= INSTRUCTION =
Write out all the lines again, precisely as they stand, but without the images.

┏━━

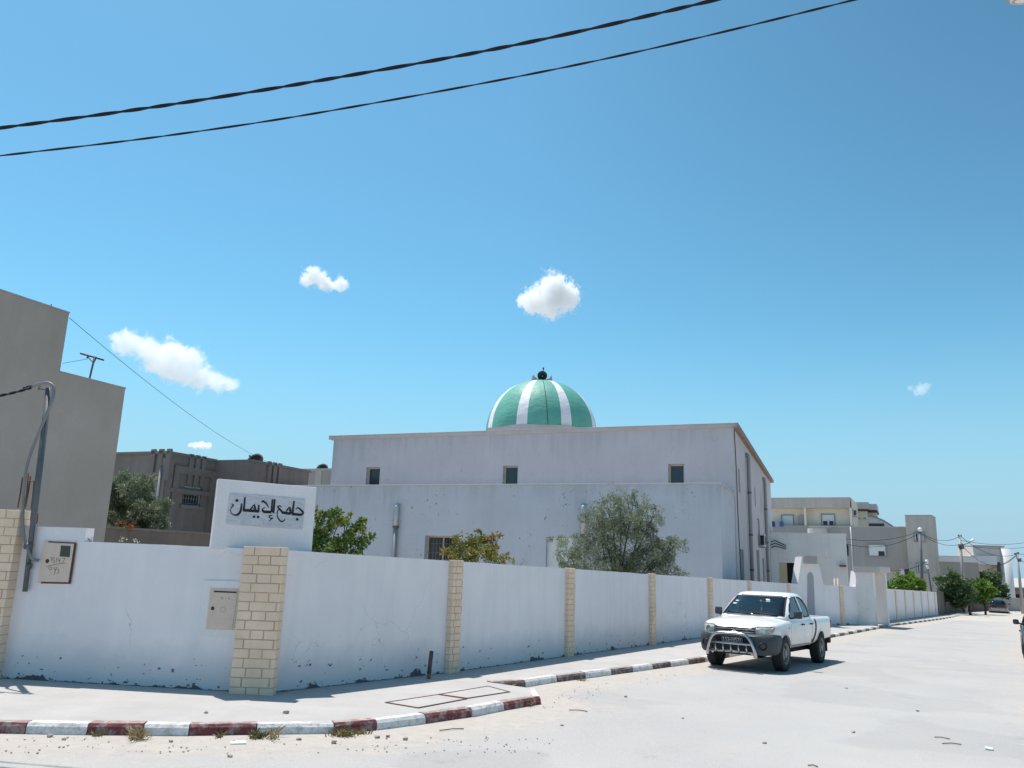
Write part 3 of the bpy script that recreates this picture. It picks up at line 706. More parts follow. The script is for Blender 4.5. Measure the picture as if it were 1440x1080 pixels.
bm = B(); lbox(bm, ((300.5, 842.8), (331, 844), (332.5, 832.5), (302, 831.6)), .033, .037); obj('raised_panel', bm, M['metalbox'], dr); bm = B(); lbox(bm, ((296, 881), (325.5, 882.5), (328, 870.5), (298, 869)), .033, .0365); obj('raised_panel', bm, M['metalbox'], dr)
bm = B(); lbox(bm, ((301, 832.8), (332.6, 834), (332.8, 832.2), (301.3, 831)), .034, .0385); obj('painted_shadow_line', bm, M['dark'], dr)  # dark strip drawn in as the shadow line along the door top
bm = B(); p = lpt(299, 855.5, .034); lathe(bm, [(0, .016), (.012, .016), (.02, .006), (.026, 0)], 14, Matrix.Translation(p) @ Nl.to_track_quat('Z', 'Y').to_matrix().to_4x4()); obj('lock', bm, M['rust'], dr, smooth=True)
bm = B()
for s_ in ([(310, 839), (313, 842.5)], [(314, 839.5), (311.5, 843)], [(317, 842), (317.8, 842.3)], [(323, 840), (321.3, 841.5), (323.5, 843)]): lstroke(bm, s_, .9, .037)
a_ = [(313.6 + 3.6 * cos(k * pi / 8), 857 + 3.6 * sin(k * pi / 8)) for k in range(17)]; lstroke(bm, a_, .5, .034)
obj('painted_marks', bm, plain('faded_marks', (.30, .26, .22), .9), dr)
# ---------------------------------------------------------------- steel service pole with cables at the left
pp = lpt(35, 832, .06); ptop = at(69, 546, pp.y); ptop.x = pp.x + (ptop.x - pp.x); 
pl = thing('service_pole', 'grey steel service pole fixed to the white wall, with a cable arched over its top', 'pole', pp)
bm = B(); tube(bm, [pp, pp.lerp(ptop, .33), pp.lerp(ptop, .34), ptop], [.033, .036, .043, .046], 12); obj('mast', bm, M['galv'], pl)
def lat(px, py, o=0): return at(px, py, pp.y - o)
bm = B(); tube(bm, smoothpts([lat(44, 545, .02), lat(52, 541, .03), lat(62, 538.5, .04), lat(71, 539.5, .05), lat(76, 547, .06), lat(74, 562, .07), lat(66, 582, .07), lat(56, 605, .07), lat(44, 635, .05), lat(36, 665, .05), lat(33, 700, .05), lat(32, 730, .05), lat(34, 755, .05), lat(40, 775, .05), lat(46, 786, .04), lat(54, 788, -.02)], 5), .021, 10); obj('conduit', bm, M['conduit'], pl)
for a, b in (((55, 547), (68, 548)), ((38, 676), (50, 678))): bm = B(); tube(bm, [lat(*a, .02), lat(*b, .02)], .007, 6); obj('bracket', bm, M['rust'], pl)
bm = B(); tube(bm, [lat(54, 548, .02), lat(55, 544, .02), lat(58, 543, .02)], .006, 6); obj('cable_hook', bm, M['rust'], pl)
bm = B(); tube(bm, [lat(36, 767, .03), lat(44, 769, .03)], .05, 10); obj('clamp', bm, M['galv'], pl); bm = B(); tube(bm, [lat(38, 796, .03), lat(43, 797, .03)], .045, 10); obj('clamp', bm, M['galv'], pl)
# service cable running off to the left
cb_ = thing('service_cable', 'short black twisted cable reaching the pole from the left edge', 'cable', lat(0, 546))
bm = B(); A_, B_ = at(-150, 560, 8.8), lat(44, 545, .02); n = 60
for ph in (0, pi):
    pts = []
    for i in range(n + 1):
        t = i / n; p = A_.lerp(B_, t) - V((0, 0, .10 * 4 * t * (1 - t))); a = t * 40 + ph; pts.append(p + V((0, cos(a), sin(a))) * .011)
    tube(bm, pts, .012, 6)
obj('strands', bm, M['cable'], cb_)
bm = B(); 
for q in ((36, 545.8), (41, 544.2), (44, 543.5)): tube(bm, [lat(q[0] - 2.5, q[1] + .8, .02), lat(q[0] + 2, q[1] - .4, .02)], [.03, .024], 8)
obj('splice', bm, M['black'], cb_)
# rusty reinforcing rods
rods = [((25, 714), (31.5, 671)), ((35, 715), (40, 665)), ((36, 712), (43, 669)), ((44, 716), (48, 676)), ((51, 737), (53, 722))]
for k, (a, b) in enumerate(rods):
    Yr = lp1.y + .3 if k < 2 else pp.y + .35
    bm = B(); tube(bm, [at(*a, Yr), at((a[0] + b[0]) / 2 + .6, (a[1] + b[1]) / 2, Yr), at(*b, Yr)], .011, 6)
    o = obj('reinforcing_rod', bm, M['rust']); tag(o, ['rusty rod on the beige pillar, leftmost of the rods', 'tallest rusty rod, close to the conduit above the beige pillar', 'rusty rod leaning right just beside the tallest rod', 'rusty rod almost touching the left side of the steel pole', 'short red brown rod right of the steel pole at the wall top'][k], 'rod', 'rusty reinforcing rods by the steel pole')
# iron stub on the pavement
p0 = ong(602.5, 954.5); p1 = at(607, 915.5, p0.y)
bm = B(); tube(bm, [p0 - V((0, 0, .05)), p0 + (p1 - p0) * .2], .034, 12, mi=1); tube(bm, [p0 + (p1 - p0) * .2, p1], .034, 12)
o = obj('iron_post', bm, [plain('dark_iron', (.10, .08, .085), .8, .2, .4, 12, .3), plain('ochre_rust', (.22, .13, .05), .9)]); tag(o, 'short dark iron post with a rusty foot, standing on the pavement by the wall', 'post')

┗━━

= RESULT OF THE EXERCISE =
Write part 3 of the bpy script that recreates this picture. It picks up at line 706. More parts follow. The script is for Blender 4.5. Measure the picture as if it were 1440x1080 pixels.
bm = B(); lbox(bm, ((300.5, 842.8), (331, 844), (332.5, 832.5), (302, 831.6)), .033, .037); obj('raised_panel', bm, M['metalbox'], dr); bm = B(); lbox(bm, ((296, 881), (325.5, 882.5), (328, 870.5), (298, 869)), .033, .0365); obj('raised_panel', bm, M['metalbox'], dr)
bm = B(); lbox(bm, ((301, 832.8), (332.6, 834), (332.8, 832.2), (301.3, 831)), .034, .0385); obj('painted_shadow_line', bm, M['dark'], dr)  # dark strip drawn in as the shadow line along the door top
bm = B(); p = lpt(299, 855.5, .034); lathe(bm, [(0, .016), (.012, .016), (.02, .006), (.026, 0)], 14, Matrix.Translation(p) @ Nl.to_track_quat('Z', 'Y').to_matrix().to_4x4()); obj('lock', bm, M['rust'], dr, smooth=True)
bm = B()
for s_ in ([(310, 839), (313, 842.5)], [(314, 839.5), (311.5, 843)], [(317, 842), (317.8, 842.3)], [(323, 840), (321.3, 841.5), (323.5, 843)]): lstroke(bm, s_, .9, .037)
a_ = [(313.6 + 3.6 * cos(k * pi / 8), 857 + 3.6 * sin(k * pi / 8)) for k in range(17)]; lstroke(bm, a_, .5, .034)
obj('painted_marks', bm, plain('faded_marks', (.30, .26, .22), .9), dr)
# ---------------------------------------------------------------- steel service pole with cables at the left
pp = lpt(35, 832, .06); ptop = at(69, 546, pp.y); ptop.x = pp.x + (ptop.x - pp.x); 
pl = thing('service_pole', 'grey steel service pole fixed to the white wall, with a cable arched over its top', 'pole', pp)
bm = B(); tube(bm, [pp, pp.lerp(ptop, .33), pp.lerp(ptop, .34), ptop], [.033, .036, .043, .046], 12); obj('mast', bm, M['galv'], pl)
def lat(px, py, o=0): return at(px, py, pp.y - o)
bm = B(); tube(bm, smoothpts([lat(44, 545, .02), lat(52, 541, .03), lat(62, 538.5, .04), lat(71, 539.5, .05), lat(76, 547, .06), lat(74, 562, .07), lat(66, 582, .07), lat(56, 605, .07), lat(44, 635, .05), lat(36, 665, .05), lat(33, 700, .05), lat(32, 730, .05), lat(34, 755, .05), lat(40, 775, .05), lat(46, 786, .04), lat(54, 788, -.02)], 5), .021, 10); obj('conduit', bm, M['conduit'], pl)
for a, b in (((55, 547), (68, 548)), ((38, 676), (50, 678))): bm = B(); tube(bm, [lat(*a, .02), lat(*b, .02)], .007, 6); obj('bracket', bm, M['rust'], pl)
bm = B(); tube(bm, [lat(54, 548, .02), lat(55, 544, .02), lat(58, 543, .02)], .006, 6); obj('cable_hook', bm, M['rust'], pl)
bm = B(); tube(bm, [lat(36, 767, .03), lat(44, 769, .03)], .05, 10); obj('clamp', bm, M['galv'], pl); bm = B(); tube(bm, [lat(38, 796, .03), lat(43, 797, .03)], .045, 10); obj('clamp', bm, M['galv'], pl)
# service cable running off to the left
cb_ = thing('service_cable', 'short black twisted cable reaching the pole from the left edge', 'cable', lat(0, 546))
bm = B(); A_, B_ = at(-150, 560, 8.8), lat(44, 545, .02); n = 60
for ph in (0, pi):
    pts = []
    for i in range(n + 1):
        t = i / n; p = A_.lerp(B_, t) - V((0, 0, .10 * 4 * t * (1 - t))); a = t * 40 + ph; pts.append(p + V((0, cos(a), sin(a))) * .011)
    tube(bm, pts, .012, 6)
obj('strands', bm, M['cable'], cb_)
bm = B(); 
for q in ((36, 545.8), (41, 544.2), (44, 543.5)): tube(bm, [lat(q[0] - 2.5, q[1] + .8, .02), lat(q[0] + 2, q[1] - .4, .02)], [.03, .024], 8)
obj('splice', bm, M['black'], cb_)
# rusty reinforcing rods
rods = [((25, 714), (31.5, 671)), ((35, 715), (40, 665)), ((36, 712), (43, 669)), ((44, 716), (48, 676)), ((51, 737), (53, 722))]
for k, (a, b) in enumerate(rods):
    Yr = lp1.y + .3 if k < 2 else pp.y + .35
    bm = B(); tube(bm, [at(*a, Yr), at((a[0] + b[0]) / 2 + .6, (a[1] + b[1]) / 2, Yr), at(*b, Yr)], .011, 6)
    o = obj('reinforcing_rod', bm, M['rust']); tag(o, ['rusty rod on the beige pillar, leftmost of the rods', 'tallest rusty rod, close to the conduit above the beige pillar', 'rusty rod leaning right just beside the tallest rod', 'rusty rod almost touching the left side of the steel pole', 'short red brown rod right of the steel pole at the wall top'][k], 'rod', 'rusty reinforcing rods by the steel pole')
# iron stub on the pavement
p0 = ong(602.5, 954.5); p1 = at(607, 915.5, p0.y)
bm = B(); tube(bm, [p0 - V((0, 0, .05)), p0 + (p1 - p0) * .2], .034, 12, mi=1); tube(bm, [p0 + (p1 - p0) * .2, p1], .034, 12)
o = obj('iron_post', bm, [plain('dark_iron', (.10, .08, .085), .8, .2, .4, 12, .3), plain('ochre_rust', (.22, .13, .05), .9)]); tag(o, 'short dark iron post with a rusty foot, standing on the pavement by the wall', 'post')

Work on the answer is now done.